When Edwina Mountbatten, the wife of India’s first Governor-General, visited Kashmir in May 1948 on behalf of the Red Cross, she was photographed alongside Begum Abdullah, the wife of the Kashmiri nationalist leader, Sheikh Abdullah – and a confident and smiling Zuni Gujjari.[8] In subsequent years, Gujjari is said to have fallen foul of Sheikh Abdullah’s successor as Kashmir’s prime minister and endured another brief spell in jail – but she was nevertheless awarded a small pension as a freedom fighter.[9]
The women activists of the Kashmiri nationalist movement became known colloquially, in tribute to Gujjari, as the Zuni Brigade.
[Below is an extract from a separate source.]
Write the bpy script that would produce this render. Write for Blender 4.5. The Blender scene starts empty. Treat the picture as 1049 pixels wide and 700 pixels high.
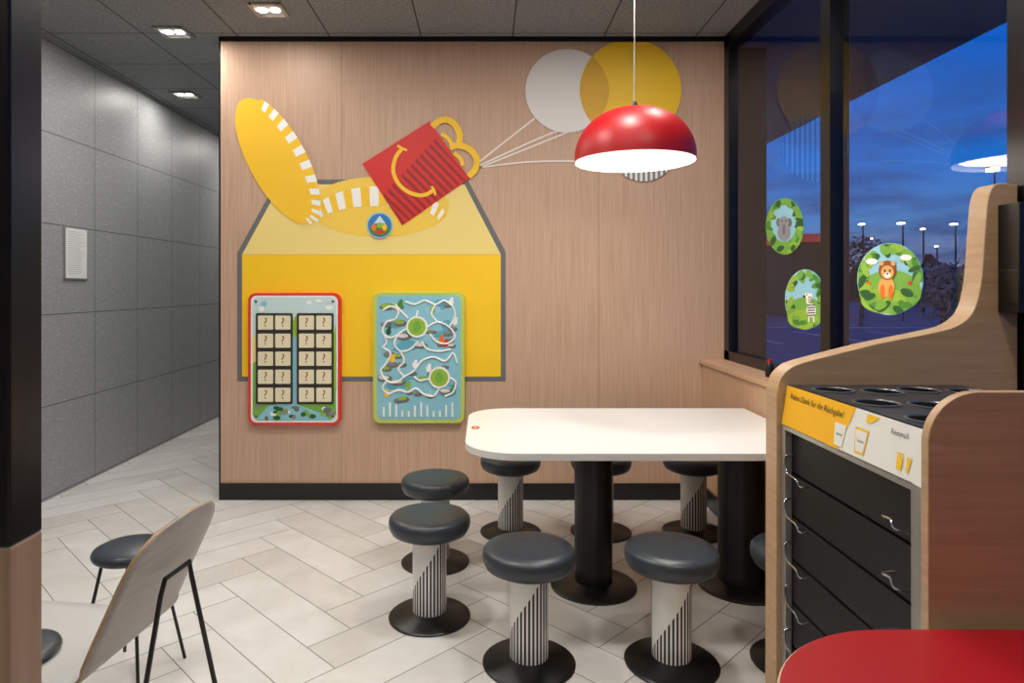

One of Kashmir’s progressive poets, Mirza Ghulam Hassan Beg who wrote as Arif, paid tribute to Zuni and her fellow freedom fighters in his poem ‘Inquilab Zindabad’, or long live revolution, the English translation of which was widely disseminated:
I shall march forth with a machine-gun in hand,
I shall not let the raiders encroach on my garden;
I shall paint my nails with the blood of those that covet me,
Long live the revolution, hail hail the revolution![10]
But the Kashmiri revolution stalled; Kashmiri nationalism found itself constricted by the style of Indian nationalism pursued by India’s first prime minister, Jawaharlal Nehru; and the activism of Zuni Gujjari and her colleagues was no longer celebrated as Kashmiris became more resentful of Indian rule.
The clouds of the separatist conflict which has engulfed Indian-administered Kashmir since 1989 have cast a shadow over the narrative of popular politics in Kashmir in the 1940s. That’s why it is important to look for the trajectory of Zuni Gujjari’s life and activism and the moment of empowerment Kashmiri nationalism represented for many young Kashmiris seventy-five years ago.
[1] Madhvi Yasin, ‘Role of Women in the Freedom Struggle of Kashmir’ in Mohammad Yasin and A.Qaiyum Rafiqi (eds), History of the Freedom Struggle in Jammu & Kashmir, New Delhi: Light & Life 1980. C. Bilqees Taseer, The Kashmir of Sheikh Muhammad Abdullah, Lahore: Ferozsons, 1986, pp.221-3. Shazia Malik, Women’s Development amid Conflicts in Kashmir: a socio-cultural study, Partridge India, 2014, pp.35-39
[2] Andrew Whitehead, ‘The Making of the New Kashmir Manifesto’ in India at 70: multidisciplinary approaches, edited by Ruth Maxey and Paul McGarr, Routledge: London and New York, 2020
[3] Mahmooda Ahmed Ali Shah interviewed by Andrew Whitehead, Srinagar, 18 June 2007
[4] Krishna Misri, personal communication, 13 November 2018
[5] Shanti Swarup Ambardar, ‘Kashmir 1947’
[6] People’s Age, 28 December 1947
[7] Kashmir Defends Democracy, Delhi: Kashmir Bureau of Information, [1948].
[8] The photograph is reproduced in Nyla Ali Khan, Islam, Women and Violence in Kashmir, New York: Palgrave Macmillan, 2010, p.132
[9] Madhvi Yasin, ‘Role of Women in the Freedom Struggle’, pp.204-5. C. Bilqees Taseer, The Kashmir of Sheikh Muhammad Abdullah, pp.221-3.
[10] Somnath Dhar, ‘Freedom Struggle of Jammu & Kashmir State as seen in Folklore’, in Mohammad Yasin and A.Qaiyum Rafiqi (eds), History of the Freedom Struggle in Jammu & Kashmir, New Delhi: Light & Life 1980.